Nginx – Reverse Proxy for PHP: Best practice

nginxPHPreverse-proxy

I'm setting up NGINX as a SSL reverse proxy for three small web apps with dynamic (PHP) and static content.

What would be considered best practice security-wise and performance-wise when it comes to passing PHP requests?

Should they be passed to the requested web server (NGINX – which would then pass it to PHP-FPM via socket or TCP on the same host) or should they directly be passed to the PHP-FPM server?

All my web apps and the reverse-proxy are in separate Jails on FreeBSD. Each Jail has it's own NGINX web server and PHP-FPM (or uWSGI and Python).

Best Answer

Your main Nginx should act as a reverse-proxy and forward HTTP requests to the respective web server of each app. If the main reverse-proxy has file-level access to the app's jails, you better use UNIX sockets to communicate with its web server, but in your case you have no choice but to use TCP.

When using TCP, make sure to set the keepalive parameter to maintain a number of open connections at all times, so that you don't have to open and close a connection on each request for better performance. The parameter's argument is the number of connections to keep open, something like 10 seems enough.

In your jails, the web server in there should use UNIX sockets to communicate with its PHP-FPM for better performance (TCP has more overhead than an UNIX socket, so use the latter wherever possible).

Finally I see no major security issues in having the main reverse-proxy communicating directly with the in-jail PHP-FPMs, but that would mean you should also configure the main reverse-proxy according to the in-jail PHP-FPM. That's something I'd rather avoid, I would prefer the jails to be self-contained and expose a single HTTP endpoint on a default port, and have the in-jail Nginx handle all the PHP-FPM stuff. If there's something you need to change in regards to PHP-FPM, you just do it in the jail without touching your main Nginx reverse proxy.

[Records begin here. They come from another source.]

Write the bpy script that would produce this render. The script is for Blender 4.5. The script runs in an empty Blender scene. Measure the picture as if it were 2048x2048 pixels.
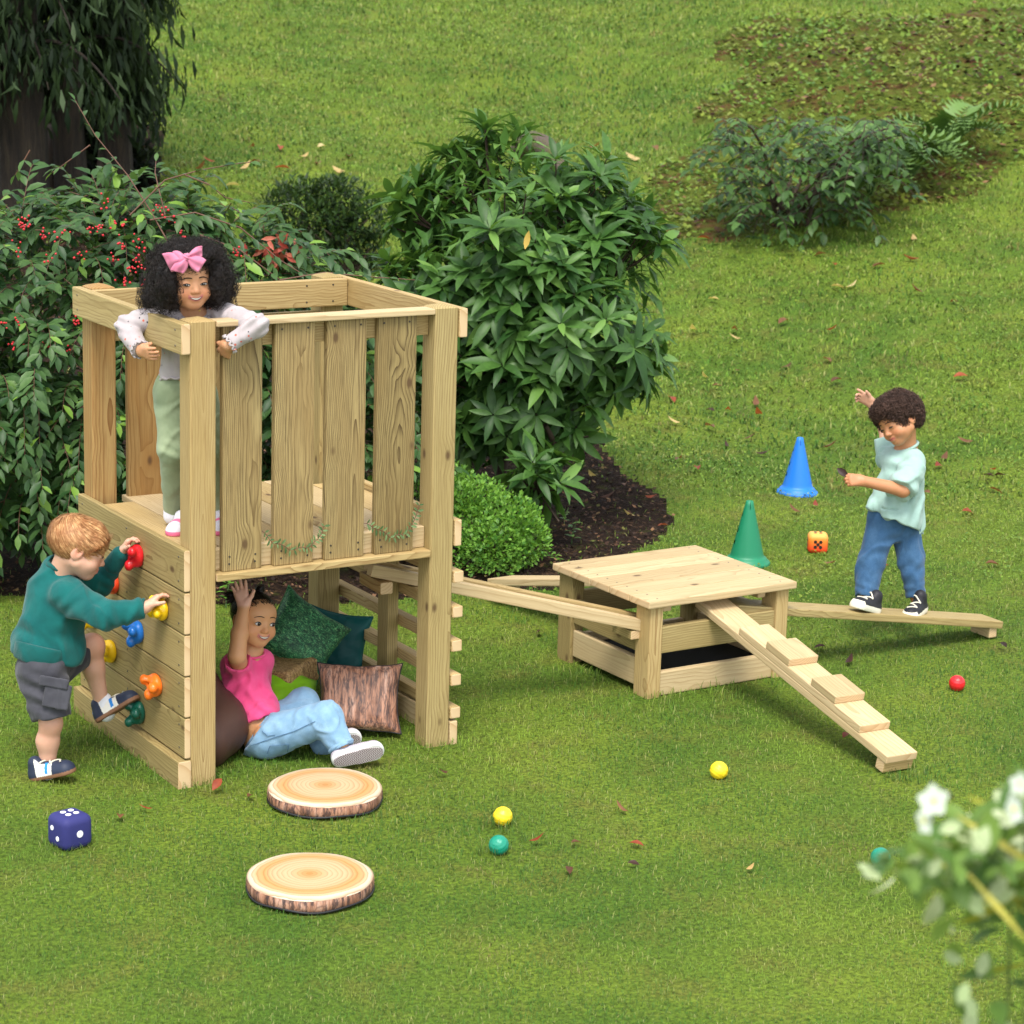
import bpy, bmesh, math, random
import numpy as np
from mathutils import Vector, Matrix, Quaternion

# ------------------------------------------------------------------ camera, world, sun, exposure
SC = bpy.context.scene
COL = SC.collection
F_PX = 4752.4
CAM = np.array([-3.1242, -7.1008, 2.7595])
YAW, PITCH, ROLL = .5524, .2257, .0291
def basis():
    cy, sy, cp, sp = math.cos(YAW), math.sin(YAW), math.cos(PITCH), math.sin(PITCH)
    f = np.array([sy*cp, cy*cp, -sp]); r = np.array([cy, -sy, 0.]); u = np.cross(r, f)
    c, s = math.cos(ROLL), math.sin(ROLL)
    return c*r+s*u, -s*r+c*u, f
CR, CU, CF = basis()
cam_d = bpy.data.cameras.new('camera'); cam = bpy.data.objects.new('camera', cam_d); COL.objects.link(cam)
cam_d.sensor_width = 36; cam_d.lens = F_PX/2048*36
cam_d.clip_start = .1; cam_d.clip_end = 1000
m = Matrix.Identity(4)
for i in range(3):
    m[i][0] = CR[i]; m[i][1] = CU[i]; m[i][2] = -CF[i]; m[i][3] = CAM[i]
cam.matrix_world = m
cam_d.dof.use_dof = True; cam_d.dof.focus_distance = 8.6; cam_d.dof.aperture_fstop = 7.0
SC.camera = cam

wd = bpy.data.worlds.new('World'); SC.world = wd; wd.use_nodes = True
wn = wd.node_tree.nodes; wl = wd.node_tree.links
SUN_EL, SUN_AZ = math.radians(62), math.radians(215)   # azimuth measured clockwise from +Y
sky = wn.new('ShaderNodeTexSky'); sky.sky_type = 'NISHITA'; sky.sun_disc = False
sky.sun_elevation = SUN_EL; sky.sun_rotation = SUN_AZ
hs = wn.new('ShaderNodeHueSaturation'); hs.inputs['Saturation'].default_value = .22   # overcast: almost white light
wl.new(sky.outputs[0], hs.inputs['Color']); wl.new(hs.outputs[0], wn['Background'].inputs[0])
wn['Background'].inputs[1].default_value = .142
sun_d = bpy.data.lights.new('sun', 'SUN'); sun_d.energy = 1.7; sun_d.angle = math.radians(24); sun_d.color = (1, .95, .86)
sun = bpy.data.objects.new('sun', sun_d); COL.objects.link(sun)
sd = Vector((math.sin(SUN_AZ)*math.cos(SUN_EL), math.cos(SUN_AZ)*math.cos(SUN_EL), math.sin(SUN_EL)))
sun.rotation_euler = (-sd).to_track_quat('-Z', 'Y').to_euler()
SC.view_settings.view_transform = 'Standard'; SC.view_settings.look = 'None'
SC.view_settings.exposure = 1.38; SC.view_settings.gamma = 1; SC.view_settings.use_curve_mapping = False
SC.cycles.max_bounces = 6; SC.cycles.diffuse_bounces = 3; SC.cycles.glossy_bounces = 2; SC.cycles.transmission_bounces = 3
SC.cycles.transparent_max_bounces = 4

rng = np.random.default_rng(7); random.seed(7)

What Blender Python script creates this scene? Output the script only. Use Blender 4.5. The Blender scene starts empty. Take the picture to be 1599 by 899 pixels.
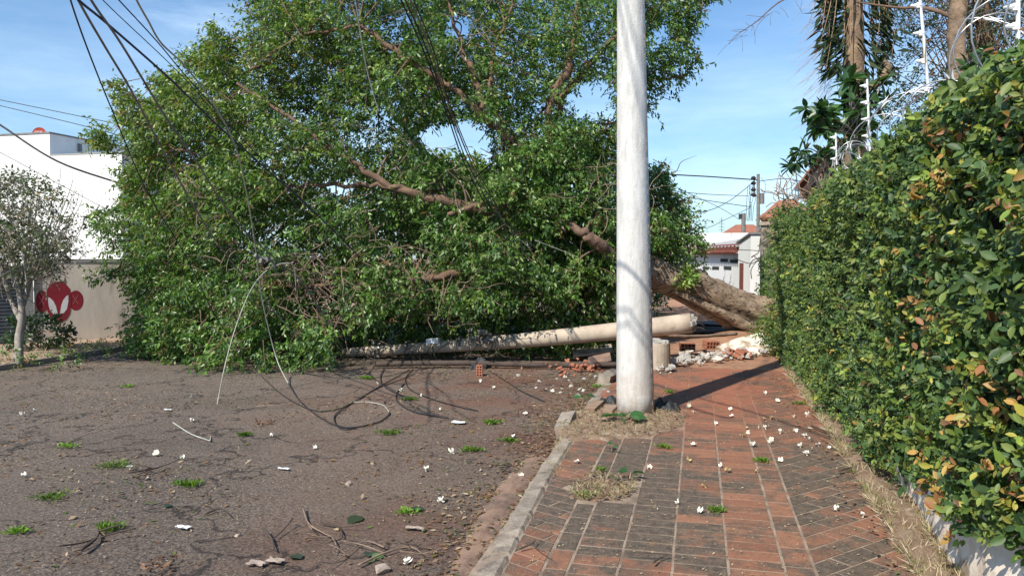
import bpy, math, random
import numpy as np
from mathutils import Vector, Matrix, noise as mnoise
R = math.radians
rng = np.random.default_rng(7)
random.seed(7)
sc = bpy.context.scene
col = sc.collection

# ------------------------------------------------------------------ camera
FPX, CX, CY, CAMZ = 1200.0, 799.5, 449.5, 1.6
YAW, PITCH = R(13.7), R(2.27)
cam_d = bpy.data.cameras.new("camera"); cam = bpy.data.objects.new("camera", cam_d); col.objects.link(cam)
cam_d.sensor_width = 36; cam_d.lens = 36 * FPX / 1599; cam_d.clip_end = 3000; cam_d.clip_start = 0.05
cam.location = (0, 0, CAMZ); cam.rotation_euler = (R(90) - PITCH, 0, YAW)
sc.camera = cam
_m = cam.rotation_euler.to_matrix()
RT, UP, FW = np.array(_m @ Vector((1, 0, 0))), np.array(_m @ Vector((0, 1, 0))), np.array(_m @ Vector((0, 0, -1)))
CAM = np.array((0, 0, CAMZ))
def W(px, py, d):                       # photo measurement + distance -> a place in the street
    return CAM + d * (FW + (px - CX) / FPX * RT + (CY - py) / FPX * UP)
def G(px, py, z=0.0):                   # photo measurement -> the spot on the level z
    v = FW + (px - CX) / FPX * RT + (CY - py) / FPX * UP
    return CAM + v * ((z - CAMZ) / v[2])
def proj(P):
    Q = np.asarray(P) - CAM
    d = Q @ FW
    return np.stack([CX + FPX * (Q @ RT) / d, CY - FPX * (Q @ UP) / d, d], -1)

# ------------------------------------------------------------------ light
SUN_AZ, SUN_EL = math.atan2(-.40, -.917), R(45)     # azimuth from +Y towards +X
S = np.array((math.sin(SUN_AZ) * math.cos(SUN_EL), math.cos(SUN_AZ) * math.cos(SUN_EL), math.sin(SUN_EL)))
sun_d = bpy.data.lights.new("sun", "SUN"); sun = bpy.data.objects.new("sun", sun_d); col.objects.link(sun)
sun_d.energy = 4.6; sun_d.angle = R(0.53); sun_d.color = (1.0, .93, .82)
sun.rotation_euler = Vector(tuple(S)).to_track_quat('Z', 'Y').to_euler()
world = bpy.data.worlds.new("World"); sc.world = world; world.use_nodes = True
nt = world.node_tree; nt.nodes.clear()
wo = nt.nodes.new("ShaderNodeOutputWorld"); bg = nt.nodes.new("ShaderNodeBackground")
sky = nt.nodes.new("ShaderNodeTexSky"); sky.sky_type = 'NISHITA'; sky.sun_disc = False
sky.sun_elevation = SUN_EL; sky.sun_rotation = SUN_AZ % (2 * math.pi); sky.ozone_density = 2.2; sky.dust_density = .6; sky.air_density = 1.15
tc = nt.nodes.new("ShaderNodeTexCoord"); mp = nt.nodes.new("ShaderNodeMapping"); mp.inputs['Scale'].default_value = (1.6, 1.6, 7)
mp.inputs['Location'].default_value = (3.1, 0.4, 0.2)
cn = nt.nodes.new("ShaderNodeTexNoise"); cn.inputs['Scale'].default_value = 1.5; cn.inputs['Detail'].default_value = 8; cn.inputs['Roughness'].default_value = .62
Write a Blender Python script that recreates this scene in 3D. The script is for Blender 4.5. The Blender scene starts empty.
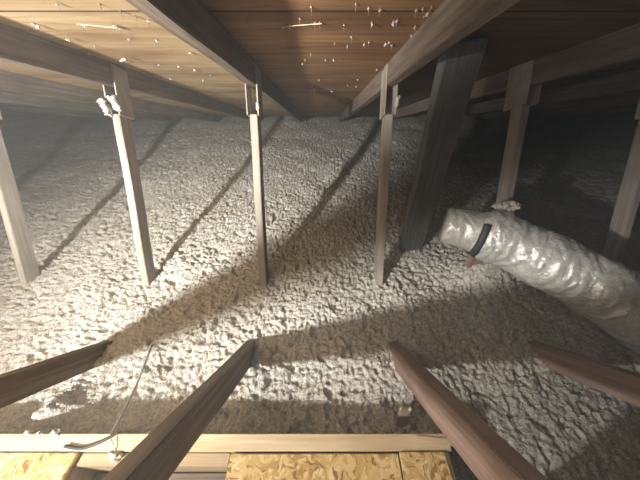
import bpy, bmesh, math, random
import numpy as np
from mathutils import Vector, Matrix, noise

random.seed(11)
C = bpy.context.scene.collection
SC = bpy.context.scene
ZO = 1.28                       # camera height above the ceiling boards of the room below
PITCH = math.radians(40)
F = 240.0                       # focal length in pixels at 640 wide
cs, sn = math.cos(PITCH), math.sin(PITCH)
SL = 0.30                       # roof slope (rise per run)
SLA = math.atan(SL)

def W(x, y, z): return Vector((x, y, z + ZO))

def rf(y): return 0.215 - SL * y          # rafter underside, relative to camera height
def dk(y): return rf(y) + 0.092           # underside of the roof deck

def ray(px, py):
    a = (px - 320) / F; v = (240 - py) / F
    return Vector((a, cs + v * sn, -sn + v * cs))
def on_deck(px, py):
    d = ray(px, py)
    t = 0.307 / (d.z + SL * d.y)
    return d * t
def on_level(px, py, z):
    d = ray(px, py); return d * (z / d.z)

# ---------------------------------------------------------------- tagging
def tag(o, label=None, cat=None, group=None, kind=None):
    if label: o['label'] = label
    if cat: o['category'] = cat
    if group: o['group'] = group
    if kind: o['kind'] = kind
    return o
def thing(name, label, cat, loc, group=None):
    o = bpy.data.objects.new(name, None); C.objects.link(o)
    o.location = loc; o.empty_display_size = 0.05
    return tag(o, label, cat, group)
def link(name, me, mat, parent=None, M=None, smooth=False):
    o = bpy.data.objects.new(name, me); C.objects.link(o)
    if mat: me.materials.append(mat)
    M = M or Matrix.Identity(4)
    if parent is not None:
        o.parent = parent
        base = Matrix.Translation(parent.location) if parent.type == 'EMPTY' else parent.matrix_basis
        o.matrix_basis = base.inverted() @ M
    else:
        o.matrix_basis = M
    if smooth:
        for p in me.polygons: p.use_smooth = True
    return o
def bm_mesh(bm, name):
    bmesh.ops.recalc_face_normals(bm, faces=bm.faces[:])
    me = bpy.data.meshes.new(name); bm.to_mesh(me); bm.free(); return me

# ---------------------------------------------------------------- materials
def new_mat(name):
    m = bpy.data.materials.new(name); m.use_nodes = True
    nt = m.node_tree; b = nt.nodes['Principled BSDF']
    return m, nt, b
def N(nt, t, **kw):
    n = nt.nodes.new(t)
    for k, v in kw.items():
        if k in n.inputs: n.inputs[k].default_value = v
        else: setattr(n, k, v)
    return n
def ramp(nt, stops):
    r = nt.nodes.new('ShaderNodeValToRGB'); e = r.color_ramp.elements
    while len(e) < len(stops): e.new(0.5)
    for el, (p, c) in zip(e, stops):
        el.position = p; el.color = (*c, 1)
    return r
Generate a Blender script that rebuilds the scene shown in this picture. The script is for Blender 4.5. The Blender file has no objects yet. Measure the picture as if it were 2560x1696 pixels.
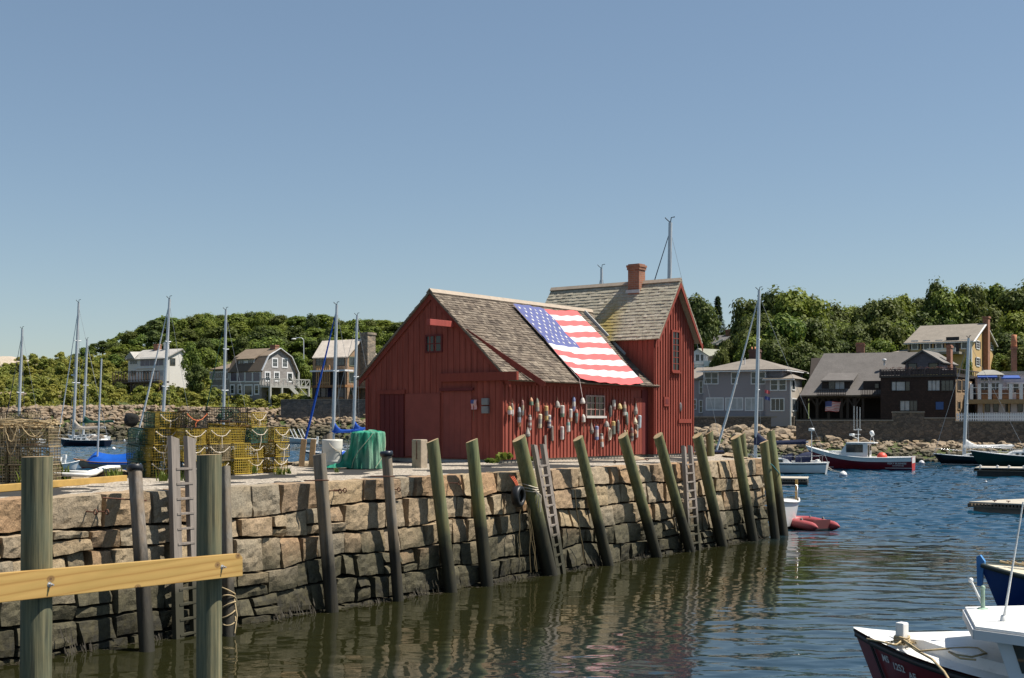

Also I suggest you try an even lighter web server for the jails like Lighttpd since you really don't need much features in there and even though Lighty's configuration syntax is absolutely horrible it shouldn't be a problem.

About your last comment

Now I only need to find out which settings to set in the backend and which in the proxy (cache-control, keepalive, error_page, etc…)

The keep-alive parameter I mentioned should be set in the upstream block of the main Nginx reverse proxy and only affects the reverse-proxy <-> in-jail server communication and has nothing to do with HTTP keep-alive between the clients and your server. For keepalive between browsers and servers, it should be done on the last endpoint on your side, which is the reverse-proxy. On the other hand, cache-control headers are app-dependent (as different apps may need different settings) and should be set individually in the app's jails. Try to put as much settings as possible in each app's jail, and only modify the reverse-proxy's configuration in extreme cases like connection-level settings (HTTP keepalive, TLS, etc).